Le document établit par ailleurs que certains conflits sont liés à une pratique criminelle bien déterminée, comme c’est le cas en Somalie avec la piraterie ou en Lybie avec le trafic d’être humains et de migrants mais, dans la plupart des conflits, on trouve des dynamiques de plusieurs activités criminelles, comme en Afghanistan, au Soudan et au Soudan du Sud ou encore dans le Sahel, au Mali, en République démocratique du Congo, etc. Ce qui est clair, c’est que le crime organisé (trafic d’armes, de drogues, kidnappings, criminalité financière, trafic d’êtres humains et de faune sauvage) est devenu une composante extrêmement importante de tous les conflits actuels et la violence émanant de ces activités illégales est liée en grande partie à la confrontation pour le contrôle des principaux réservoirs de ressources et des routes empruntées par les trafics les plus juteux.

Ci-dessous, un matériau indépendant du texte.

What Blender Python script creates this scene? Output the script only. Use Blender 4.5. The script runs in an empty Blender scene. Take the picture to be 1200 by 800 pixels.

Les dynamiques de ces activités sont différentes dans chaque contexte mais, en règle générale, l’absence d’institutions efficaces favorise le développement d’entreprises criminelles en tant qu’activités économiques clé. Par ailleurs, ces activités se diversifient de plus en plus.
Les premières étapes que propose le rapport pour réduire l’éventualité que les opérations de paix ne contribuent à l’apparition d’activités criminelles sont :
- Augmentation de la dotation en ressources des services chargés d’analyser les marchés criminels et les liens de ces derniers avec les conflits armés.
- Analyse de la position économique, politique et sociale des acteurs qui contrôlent les ressources naturelles et les routes de trafic, et de leurs motivations financières.
- Analyse des dynamiques de ces marchés.
- Prise de contrôle de points stratégiques clé tels que les réservoirs de ressources naturelles de la République démocratique du Congo, les mines d’or de la République centrafricaine et les ports sur les côtes de la Lybie.
- Établissement d’un mécanisme des Nations unies comparable à la Stratégie antiterroriste mondiale des Nations unies pour lutter contre le crime organisé.